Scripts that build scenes
* * * * * * *
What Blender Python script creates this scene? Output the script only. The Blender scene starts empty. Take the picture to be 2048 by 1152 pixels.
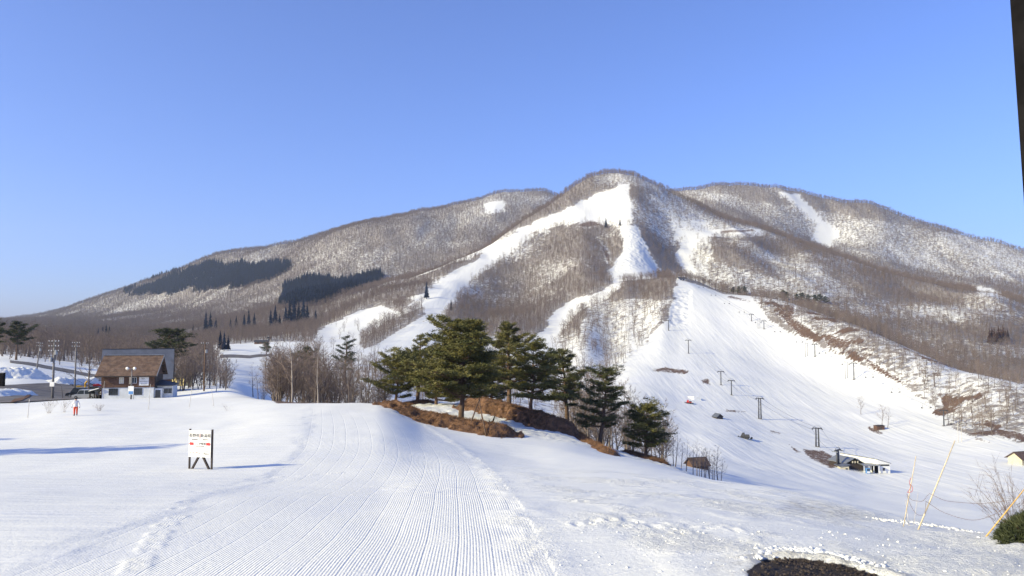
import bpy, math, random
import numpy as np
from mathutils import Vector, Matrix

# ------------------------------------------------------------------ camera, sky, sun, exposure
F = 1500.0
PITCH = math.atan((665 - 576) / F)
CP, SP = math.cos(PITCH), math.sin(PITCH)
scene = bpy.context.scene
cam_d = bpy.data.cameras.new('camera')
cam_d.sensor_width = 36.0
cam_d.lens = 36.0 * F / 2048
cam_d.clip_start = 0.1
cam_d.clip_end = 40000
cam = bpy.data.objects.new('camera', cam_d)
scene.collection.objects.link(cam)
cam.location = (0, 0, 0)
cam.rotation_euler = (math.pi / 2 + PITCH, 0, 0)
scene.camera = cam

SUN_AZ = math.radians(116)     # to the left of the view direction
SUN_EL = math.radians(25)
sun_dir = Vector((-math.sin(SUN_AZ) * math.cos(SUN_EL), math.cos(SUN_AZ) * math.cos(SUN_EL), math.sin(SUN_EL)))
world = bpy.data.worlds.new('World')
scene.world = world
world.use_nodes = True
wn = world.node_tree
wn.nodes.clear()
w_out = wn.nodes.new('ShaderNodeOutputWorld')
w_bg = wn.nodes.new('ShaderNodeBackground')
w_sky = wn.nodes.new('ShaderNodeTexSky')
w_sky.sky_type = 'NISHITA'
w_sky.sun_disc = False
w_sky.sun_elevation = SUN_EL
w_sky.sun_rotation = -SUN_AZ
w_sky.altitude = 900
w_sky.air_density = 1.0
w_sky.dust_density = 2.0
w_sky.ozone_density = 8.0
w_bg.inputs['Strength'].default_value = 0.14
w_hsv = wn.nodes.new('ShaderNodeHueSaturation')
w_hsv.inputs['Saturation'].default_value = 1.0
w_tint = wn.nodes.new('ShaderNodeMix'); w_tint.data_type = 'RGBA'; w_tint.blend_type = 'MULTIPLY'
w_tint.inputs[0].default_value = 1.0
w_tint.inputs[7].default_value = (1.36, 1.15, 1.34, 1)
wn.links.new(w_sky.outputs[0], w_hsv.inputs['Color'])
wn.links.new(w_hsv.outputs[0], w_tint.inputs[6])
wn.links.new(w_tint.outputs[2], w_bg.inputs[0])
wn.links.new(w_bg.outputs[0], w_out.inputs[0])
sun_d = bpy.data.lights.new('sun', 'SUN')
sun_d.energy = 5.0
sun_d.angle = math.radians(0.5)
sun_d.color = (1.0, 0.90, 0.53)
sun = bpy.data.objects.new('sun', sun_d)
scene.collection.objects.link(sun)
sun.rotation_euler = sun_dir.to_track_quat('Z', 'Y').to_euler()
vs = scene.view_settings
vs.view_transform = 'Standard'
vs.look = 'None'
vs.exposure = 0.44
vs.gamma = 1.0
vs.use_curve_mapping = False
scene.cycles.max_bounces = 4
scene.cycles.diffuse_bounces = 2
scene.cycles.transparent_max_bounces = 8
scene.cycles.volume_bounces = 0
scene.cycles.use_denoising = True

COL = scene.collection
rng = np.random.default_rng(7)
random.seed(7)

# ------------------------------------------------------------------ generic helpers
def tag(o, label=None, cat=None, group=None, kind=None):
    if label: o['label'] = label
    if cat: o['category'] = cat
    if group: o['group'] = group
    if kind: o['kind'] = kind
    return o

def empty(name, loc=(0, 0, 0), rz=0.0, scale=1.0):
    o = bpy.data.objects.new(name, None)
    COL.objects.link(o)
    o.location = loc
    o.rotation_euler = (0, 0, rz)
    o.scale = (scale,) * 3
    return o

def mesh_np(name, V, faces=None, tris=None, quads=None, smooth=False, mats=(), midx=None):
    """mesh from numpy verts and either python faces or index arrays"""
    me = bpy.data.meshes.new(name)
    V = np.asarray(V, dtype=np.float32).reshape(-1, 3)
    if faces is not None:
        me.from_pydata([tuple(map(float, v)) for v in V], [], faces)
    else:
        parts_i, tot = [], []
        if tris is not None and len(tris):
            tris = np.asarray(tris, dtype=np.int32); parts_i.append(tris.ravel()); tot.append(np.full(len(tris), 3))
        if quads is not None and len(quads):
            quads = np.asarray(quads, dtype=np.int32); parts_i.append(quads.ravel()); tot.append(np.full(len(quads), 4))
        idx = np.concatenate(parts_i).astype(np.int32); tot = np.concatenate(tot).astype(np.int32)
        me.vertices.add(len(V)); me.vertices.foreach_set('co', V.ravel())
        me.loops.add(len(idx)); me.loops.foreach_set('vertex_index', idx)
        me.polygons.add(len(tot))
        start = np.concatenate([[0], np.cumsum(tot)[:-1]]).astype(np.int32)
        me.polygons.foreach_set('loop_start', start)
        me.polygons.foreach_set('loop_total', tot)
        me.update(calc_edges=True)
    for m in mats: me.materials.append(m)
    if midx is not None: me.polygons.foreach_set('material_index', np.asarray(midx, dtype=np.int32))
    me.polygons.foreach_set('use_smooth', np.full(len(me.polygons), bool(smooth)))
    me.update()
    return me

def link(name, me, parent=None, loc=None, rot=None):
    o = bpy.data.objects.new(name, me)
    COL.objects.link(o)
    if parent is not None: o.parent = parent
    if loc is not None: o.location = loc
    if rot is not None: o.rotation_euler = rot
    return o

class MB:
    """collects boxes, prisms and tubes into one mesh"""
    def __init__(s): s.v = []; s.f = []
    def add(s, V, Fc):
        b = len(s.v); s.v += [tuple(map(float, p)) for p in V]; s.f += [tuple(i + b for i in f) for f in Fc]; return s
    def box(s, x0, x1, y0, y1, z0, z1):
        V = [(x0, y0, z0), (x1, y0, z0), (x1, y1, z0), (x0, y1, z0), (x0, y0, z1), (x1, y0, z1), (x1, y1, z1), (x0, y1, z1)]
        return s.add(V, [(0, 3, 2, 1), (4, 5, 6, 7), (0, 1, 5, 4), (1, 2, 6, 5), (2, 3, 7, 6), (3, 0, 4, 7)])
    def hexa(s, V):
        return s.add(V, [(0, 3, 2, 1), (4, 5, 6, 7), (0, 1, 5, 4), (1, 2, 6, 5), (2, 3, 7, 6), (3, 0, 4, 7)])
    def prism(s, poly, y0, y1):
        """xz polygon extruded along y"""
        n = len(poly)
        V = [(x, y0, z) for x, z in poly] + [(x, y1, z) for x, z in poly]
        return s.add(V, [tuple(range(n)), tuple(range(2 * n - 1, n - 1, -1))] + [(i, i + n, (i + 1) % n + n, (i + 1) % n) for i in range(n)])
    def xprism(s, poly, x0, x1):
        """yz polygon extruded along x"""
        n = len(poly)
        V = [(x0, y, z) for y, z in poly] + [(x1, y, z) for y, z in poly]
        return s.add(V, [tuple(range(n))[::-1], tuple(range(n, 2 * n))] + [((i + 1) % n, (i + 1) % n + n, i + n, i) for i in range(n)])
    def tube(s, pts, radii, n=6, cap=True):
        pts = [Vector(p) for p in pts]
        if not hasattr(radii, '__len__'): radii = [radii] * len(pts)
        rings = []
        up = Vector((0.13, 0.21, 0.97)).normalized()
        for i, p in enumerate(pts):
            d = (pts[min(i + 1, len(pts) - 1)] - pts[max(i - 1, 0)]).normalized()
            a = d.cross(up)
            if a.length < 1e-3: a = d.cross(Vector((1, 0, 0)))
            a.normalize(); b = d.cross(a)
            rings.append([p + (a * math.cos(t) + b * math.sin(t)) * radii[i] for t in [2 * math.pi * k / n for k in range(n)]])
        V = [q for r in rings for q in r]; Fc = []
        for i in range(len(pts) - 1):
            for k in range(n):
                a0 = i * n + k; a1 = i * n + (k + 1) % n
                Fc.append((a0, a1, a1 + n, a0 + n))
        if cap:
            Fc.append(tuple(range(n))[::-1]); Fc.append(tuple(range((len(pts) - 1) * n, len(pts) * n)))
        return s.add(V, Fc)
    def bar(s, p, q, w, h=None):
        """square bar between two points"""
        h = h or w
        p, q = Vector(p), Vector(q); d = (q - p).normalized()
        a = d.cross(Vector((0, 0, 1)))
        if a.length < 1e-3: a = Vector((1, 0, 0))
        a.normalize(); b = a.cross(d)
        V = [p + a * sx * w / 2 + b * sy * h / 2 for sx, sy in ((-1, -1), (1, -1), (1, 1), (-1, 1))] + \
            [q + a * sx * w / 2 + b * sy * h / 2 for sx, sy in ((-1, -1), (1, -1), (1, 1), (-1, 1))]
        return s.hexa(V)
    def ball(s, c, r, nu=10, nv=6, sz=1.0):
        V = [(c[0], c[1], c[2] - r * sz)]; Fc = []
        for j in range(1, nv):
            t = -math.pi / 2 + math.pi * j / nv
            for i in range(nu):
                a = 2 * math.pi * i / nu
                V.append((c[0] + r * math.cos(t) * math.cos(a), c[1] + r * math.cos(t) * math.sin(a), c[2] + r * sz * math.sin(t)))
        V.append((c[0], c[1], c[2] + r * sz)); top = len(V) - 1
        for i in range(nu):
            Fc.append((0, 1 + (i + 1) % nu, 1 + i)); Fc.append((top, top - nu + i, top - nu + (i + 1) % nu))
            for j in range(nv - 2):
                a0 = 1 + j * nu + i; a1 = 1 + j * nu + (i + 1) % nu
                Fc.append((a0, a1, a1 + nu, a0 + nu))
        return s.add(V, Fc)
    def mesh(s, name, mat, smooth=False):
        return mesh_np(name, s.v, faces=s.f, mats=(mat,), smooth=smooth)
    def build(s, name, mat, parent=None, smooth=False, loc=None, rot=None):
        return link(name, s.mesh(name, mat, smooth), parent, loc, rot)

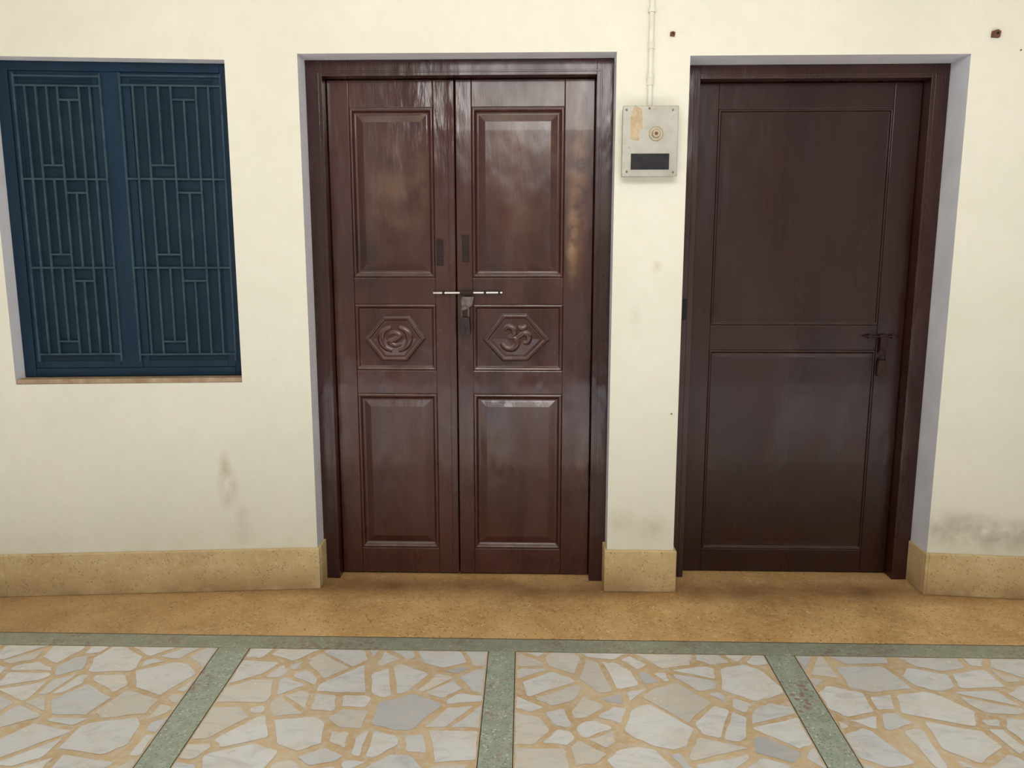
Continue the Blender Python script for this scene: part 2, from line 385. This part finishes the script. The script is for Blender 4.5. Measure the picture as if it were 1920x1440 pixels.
* * * * * * *
→ **WHAT THE TASK ASKS**
Restate the data word for word from its first line through the line with "from mathutils import Vector, Matrix", leaving out any picture along the way.

→ **EXERCISE SOLUTION**
What Blender Python script creates this scene? Output the script only. The Blender scene starts empty. Take the picture to be 2048 by 1152 pixels.
import bpy, math, random
import numpy as np
from mathutils import Vector, Matrix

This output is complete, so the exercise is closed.